Impostores que andan sueltos

Si alguien quiere poner a prueba su masculinidad y a la vez atufar a aquella idea antigua de burguesía, le recomiendo frecuentar la ópera y los salones de té. Porque más vale un gesto que la verdad, si es que alguna vez ha existido tal virtud aparentemente única. Tampoco es que la eche mucho de menos porque siempre he vivido envuelto en una cierta impostura, ma non troppo.

Pero puestos a fingir, desde que cuesta más dinero aparentar comportarse como antisistema que como rancio pudiente, lo segundo parece que resulta más cómodo. La obra de teatro continúa cuando entre alpinistas me siento urbanita, entre intelectuales un vigoréxico, entre ingenieros un bohemio, entre presuntos neo revolucionarios un acomodado potentado, o entre los sempiternos pijos un simple pringado.

Incluso al escribir, una vez una amiga me preguntó de dónde copiaba los textos. Lejos de importunarme la supuesta engañifla por mi parte, me lo tomé como una alabanza. Lo mismo ocurrió cuando hace muchos años, el entrevistador para el puesto de trabajo al que optaba insinuó que mi carta de presentación la había calcado de cualquier lado.
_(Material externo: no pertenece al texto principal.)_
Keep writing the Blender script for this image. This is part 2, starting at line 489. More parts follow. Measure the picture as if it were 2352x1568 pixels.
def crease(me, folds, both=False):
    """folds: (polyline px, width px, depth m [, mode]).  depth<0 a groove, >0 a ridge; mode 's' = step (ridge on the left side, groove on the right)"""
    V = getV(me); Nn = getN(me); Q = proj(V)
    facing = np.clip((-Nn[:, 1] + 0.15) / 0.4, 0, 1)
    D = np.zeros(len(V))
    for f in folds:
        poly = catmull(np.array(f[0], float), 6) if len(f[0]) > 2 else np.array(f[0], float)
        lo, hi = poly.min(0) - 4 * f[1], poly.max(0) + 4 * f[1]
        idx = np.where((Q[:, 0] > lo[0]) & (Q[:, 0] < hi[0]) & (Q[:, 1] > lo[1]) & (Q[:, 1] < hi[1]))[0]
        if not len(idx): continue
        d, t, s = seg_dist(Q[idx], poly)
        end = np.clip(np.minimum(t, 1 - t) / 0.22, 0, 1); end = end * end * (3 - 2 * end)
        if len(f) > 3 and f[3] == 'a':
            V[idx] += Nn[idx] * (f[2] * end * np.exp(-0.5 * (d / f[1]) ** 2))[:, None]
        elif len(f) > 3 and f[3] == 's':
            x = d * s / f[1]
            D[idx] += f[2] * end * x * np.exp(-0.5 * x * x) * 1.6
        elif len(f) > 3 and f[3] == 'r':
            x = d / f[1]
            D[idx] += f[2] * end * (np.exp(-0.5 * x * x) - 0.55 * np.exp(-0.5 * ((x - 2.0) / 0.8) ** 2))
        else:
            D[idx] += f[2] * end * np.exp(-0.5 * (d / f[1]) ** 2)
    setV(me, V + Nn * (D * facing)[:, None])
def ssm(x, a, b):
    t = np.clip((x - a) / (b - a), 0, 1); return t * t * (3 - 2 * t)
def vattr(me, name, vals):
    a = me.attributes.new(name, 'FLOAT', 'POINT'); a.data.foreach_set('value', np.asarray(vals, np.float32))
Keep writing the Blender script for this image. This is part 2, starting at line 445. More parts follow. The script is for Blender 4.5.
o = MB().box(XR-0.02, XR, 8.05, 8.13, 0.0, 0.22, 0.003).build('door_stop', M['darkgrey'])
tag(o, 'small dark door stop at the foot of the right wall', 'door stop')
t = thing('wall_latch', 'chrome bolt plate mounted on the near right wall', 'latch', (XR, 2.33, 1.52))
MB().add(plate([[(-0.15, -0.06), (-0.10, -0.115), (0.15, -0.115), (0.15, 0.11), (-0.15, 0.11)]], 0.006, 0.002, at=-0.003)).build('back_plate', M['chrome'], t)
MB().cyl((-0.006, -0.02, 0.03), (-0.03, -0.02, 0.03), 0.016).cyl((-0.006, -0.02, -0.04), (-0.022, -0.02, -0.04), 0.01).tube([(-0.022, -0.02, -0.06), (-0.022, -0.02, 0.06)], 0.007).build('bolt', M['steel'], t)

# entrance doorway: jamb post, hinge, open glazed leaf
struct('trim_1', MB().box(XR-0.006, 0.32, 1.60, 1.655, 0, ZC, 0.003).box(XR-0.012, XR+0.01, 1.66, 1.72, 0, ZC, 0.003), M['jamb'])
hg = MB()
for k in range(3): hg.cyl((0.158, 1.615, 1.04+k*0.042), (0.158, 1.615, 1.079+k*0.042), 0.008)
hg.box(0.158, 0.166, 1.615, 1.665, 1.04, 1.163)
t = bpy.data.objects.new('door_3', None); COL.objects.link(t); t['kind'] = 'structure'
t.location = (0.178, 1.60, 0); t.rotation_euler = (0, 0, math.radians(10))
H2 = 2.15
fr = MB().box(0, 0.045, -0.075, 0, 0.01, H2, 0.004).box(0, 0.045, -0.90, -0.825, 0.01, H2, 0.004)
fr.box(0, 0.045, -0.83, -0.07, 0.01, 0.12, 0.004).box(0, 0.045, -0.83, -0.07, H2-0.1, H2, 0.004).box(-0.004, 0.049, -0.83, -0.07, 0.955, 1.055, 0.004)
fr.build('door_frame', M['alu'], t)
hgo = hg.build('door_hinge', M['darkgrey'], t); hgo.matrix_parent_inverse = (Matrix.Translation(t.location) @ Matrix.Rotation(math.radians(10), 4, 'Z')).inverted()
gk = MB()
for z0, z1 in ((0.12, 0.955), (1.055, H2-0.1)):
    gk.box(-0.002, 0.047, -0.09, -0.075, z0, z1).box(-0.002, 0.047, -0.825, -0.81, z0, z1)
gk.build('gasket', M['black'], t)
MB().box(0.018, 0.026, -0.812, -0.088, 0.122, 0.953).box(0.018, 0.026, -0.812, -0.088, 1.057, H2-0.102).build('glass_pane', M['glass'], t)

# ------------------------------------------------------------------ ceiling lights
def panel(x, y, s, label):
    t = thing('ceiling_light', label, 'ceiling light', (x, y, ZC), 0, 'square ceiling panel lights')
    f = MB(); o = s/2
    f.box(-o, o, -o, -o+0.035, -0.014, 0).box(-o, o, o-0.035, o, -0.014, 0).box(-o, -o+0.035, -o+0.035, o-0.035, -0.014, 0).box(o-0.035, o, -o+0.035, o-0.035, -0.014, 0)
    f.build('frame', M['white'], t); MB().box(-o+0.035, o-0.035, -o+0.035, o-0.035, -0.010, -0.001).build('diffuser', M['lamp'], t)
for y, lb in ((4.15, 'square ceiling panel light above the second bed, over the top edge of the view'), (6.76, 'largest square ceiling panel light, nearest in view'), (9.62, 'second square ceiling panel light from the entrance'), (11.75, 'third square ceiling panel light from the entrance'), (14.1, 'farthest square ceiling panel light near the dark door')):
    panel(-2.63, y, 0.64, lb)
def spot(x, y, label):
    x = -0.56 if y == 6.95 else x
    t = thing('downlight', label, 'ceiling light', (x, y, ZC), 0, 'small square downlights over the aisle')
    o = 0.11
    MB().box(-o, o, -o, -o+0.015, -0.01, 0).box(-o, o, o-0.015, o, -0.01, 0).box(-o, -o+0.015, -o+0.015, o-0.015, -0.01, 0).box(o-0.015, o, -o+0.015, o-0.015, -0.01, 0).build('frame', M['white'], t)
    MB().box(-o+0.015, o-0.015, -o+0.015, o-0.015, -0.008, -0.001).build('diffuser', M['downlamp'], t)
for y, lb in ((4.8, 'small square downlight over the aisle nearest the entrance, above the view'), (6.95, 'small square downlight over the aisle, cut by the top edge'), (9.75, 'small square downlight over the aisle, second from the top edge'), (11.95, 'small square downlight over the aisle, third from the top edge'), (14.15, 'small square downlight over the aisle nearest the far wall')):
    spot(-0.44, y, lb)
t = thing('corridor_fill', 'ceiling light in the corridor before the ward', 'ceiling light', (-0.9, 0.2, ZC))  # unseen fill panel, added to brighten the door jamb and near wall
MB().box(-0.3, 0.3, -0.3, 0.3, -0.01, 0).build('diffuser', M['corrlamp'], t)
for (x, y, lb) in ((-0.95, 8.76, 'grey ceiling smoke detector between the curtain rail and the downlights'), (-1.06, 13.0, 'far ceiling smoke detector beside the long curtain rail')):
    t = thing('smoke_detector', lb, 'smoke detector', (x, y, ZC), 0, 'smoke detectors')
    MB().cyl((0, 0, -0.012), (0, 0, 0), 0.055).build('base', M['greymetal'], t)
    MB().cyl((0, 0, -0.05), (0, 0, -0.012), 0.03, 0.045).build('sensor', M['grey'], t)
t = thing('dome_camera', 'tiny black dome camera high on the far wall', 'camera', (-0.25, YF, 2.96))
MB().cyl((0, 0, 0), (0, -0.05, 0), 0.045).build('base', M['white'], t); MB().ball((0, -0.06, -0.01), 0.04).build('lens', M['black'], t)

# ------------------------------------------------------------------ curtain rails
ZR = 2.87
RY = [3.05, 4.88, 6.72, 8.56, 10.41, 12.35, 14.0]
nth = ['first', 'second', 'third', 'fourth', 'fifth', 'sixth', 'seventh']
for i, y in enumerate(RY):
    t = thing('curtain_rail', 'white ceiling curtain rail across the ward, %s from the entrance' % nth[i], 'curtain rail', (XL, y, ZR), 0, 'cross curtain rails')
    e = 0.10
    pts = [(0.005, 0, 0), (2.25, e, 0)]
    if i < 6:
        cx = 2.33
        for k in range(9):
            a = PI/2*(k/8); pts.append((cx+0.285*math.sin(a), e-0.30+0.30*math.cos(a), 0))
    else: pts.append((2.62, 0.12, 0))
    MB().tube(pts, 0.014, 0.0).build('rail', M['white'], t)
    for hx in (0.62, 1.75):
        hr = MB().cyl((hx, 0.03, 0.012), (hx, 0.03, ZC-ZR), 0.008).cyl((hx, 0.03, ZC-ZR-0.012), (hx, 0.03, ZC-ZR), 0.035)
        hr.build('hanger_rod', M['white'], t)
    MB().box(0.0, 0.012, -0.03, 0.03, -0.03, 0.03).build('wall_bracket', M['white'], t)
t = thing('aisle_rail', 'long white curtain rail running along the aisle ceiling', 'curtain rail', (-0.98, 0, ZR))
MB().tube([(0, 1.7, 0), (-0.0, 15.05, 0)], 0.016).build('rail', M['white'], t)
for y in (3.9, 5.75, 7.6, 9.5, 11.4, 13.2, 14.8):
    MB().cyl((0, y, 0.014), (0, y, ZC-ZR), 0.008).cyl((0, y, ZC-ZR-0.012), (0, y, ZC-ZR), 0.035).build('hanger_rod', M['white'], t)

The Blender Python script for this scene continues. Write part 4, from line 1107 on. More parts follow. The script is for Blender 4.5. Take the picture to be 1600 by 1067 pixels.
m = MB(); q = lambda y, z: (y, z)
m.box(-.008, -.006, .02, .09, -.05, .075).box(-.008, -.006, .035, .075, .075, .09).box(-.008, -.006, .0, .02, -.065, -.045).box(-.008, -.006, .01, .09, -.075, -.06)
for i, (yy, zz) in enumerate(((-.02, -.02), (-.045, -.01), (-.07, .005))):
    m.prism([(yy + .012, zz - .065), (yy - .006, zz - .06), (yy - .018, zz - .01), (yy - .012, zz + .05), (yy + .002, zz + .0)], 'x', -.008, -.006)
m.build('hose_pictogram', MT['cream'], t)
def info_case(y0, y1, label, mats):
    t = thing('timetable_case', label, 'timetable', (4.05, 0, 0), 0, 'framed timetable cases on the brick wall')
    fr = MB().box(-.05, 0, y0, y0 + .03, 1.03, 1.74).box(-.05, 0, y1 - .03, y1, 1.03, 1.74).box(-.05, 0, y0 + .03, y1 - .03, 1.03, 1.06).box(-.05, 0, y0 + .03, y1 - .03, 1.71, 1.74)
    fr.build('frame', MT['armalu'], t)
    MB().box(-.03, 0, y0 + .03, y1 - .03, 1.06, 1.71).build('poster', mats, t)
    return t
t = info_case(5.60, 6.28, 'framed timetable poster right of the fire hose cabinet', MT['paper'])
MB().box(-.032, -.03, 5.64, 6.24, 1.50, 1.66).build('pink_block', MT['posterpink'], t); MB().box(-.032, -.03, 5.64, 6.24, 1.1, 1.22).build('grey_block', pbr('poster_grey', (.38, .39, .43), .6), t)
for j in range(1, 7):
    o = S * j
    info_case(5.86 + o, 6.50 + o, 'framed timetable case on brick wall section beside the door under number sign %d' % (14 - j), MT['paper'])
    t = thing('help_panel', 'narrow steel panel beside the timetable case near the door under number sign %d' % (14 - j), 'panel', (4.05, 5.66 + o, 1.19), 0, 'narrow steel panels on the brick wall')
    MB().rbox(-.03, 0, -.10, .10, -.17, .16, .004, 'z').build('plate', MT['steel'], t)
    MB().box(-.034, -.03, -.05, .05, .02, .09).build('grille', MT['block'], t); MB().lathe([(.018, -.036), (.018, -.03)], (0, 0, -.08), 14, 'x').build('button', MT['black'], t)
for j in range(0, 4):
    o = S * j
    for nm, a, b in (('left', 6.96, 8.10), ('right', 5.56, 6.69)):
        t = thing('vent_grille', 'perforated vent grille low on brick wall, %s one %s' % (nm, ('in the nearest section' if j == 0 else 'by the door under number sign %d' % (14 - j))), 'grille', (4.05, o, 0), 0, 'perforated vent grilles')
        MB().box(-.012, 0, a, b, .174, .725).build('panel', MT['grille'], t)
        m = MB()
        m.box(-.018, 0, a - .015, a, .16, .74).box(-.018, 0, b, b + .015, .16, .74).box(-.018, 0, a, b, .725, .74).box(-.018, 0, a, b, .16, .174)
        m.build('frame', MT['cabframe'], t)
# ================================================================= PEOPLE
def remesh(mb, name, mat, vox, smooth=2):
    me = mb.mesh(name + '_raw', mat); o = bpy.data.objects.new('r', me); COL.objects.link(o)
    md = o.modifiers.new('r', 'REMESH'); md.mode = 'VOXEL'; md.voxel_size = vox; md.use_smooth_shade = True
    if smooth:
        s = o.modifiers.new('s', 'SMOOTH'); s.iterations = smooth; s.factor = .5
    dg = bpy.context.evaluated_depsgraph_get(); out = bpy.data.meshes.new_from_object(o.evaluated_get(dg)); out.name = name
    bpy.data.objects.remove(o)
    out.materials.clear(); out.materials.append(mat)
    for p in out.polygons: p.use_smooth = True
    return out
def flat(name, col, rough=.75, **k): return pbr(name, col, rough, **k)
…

En ambas ocasiones únicamente me faltó preguntar a quién le recordaba el plagio imaginario. Porque no es lo mismo confundirse entre las páginas de Dan Brown o las de Pío Baroja, ni en lo económico, ni en lo literario.

Cambio de disfraz cual Leonard Zelig si hace falta, o Mortadelo para los que detestan a Woody Allen, pero en realidad por dentro parece que todo cambalache conlleva una cierta inercia y retraso que provoca un desfase entre una careta y otra y de ahí surge el efecto postizo. Más que falsedad, se trata de inoportunidad o descoordinación con el vestuario. ¡Para que luego me echen en cara que no me gusta disfrazarme durante carnaval!, si lo estoy siempre.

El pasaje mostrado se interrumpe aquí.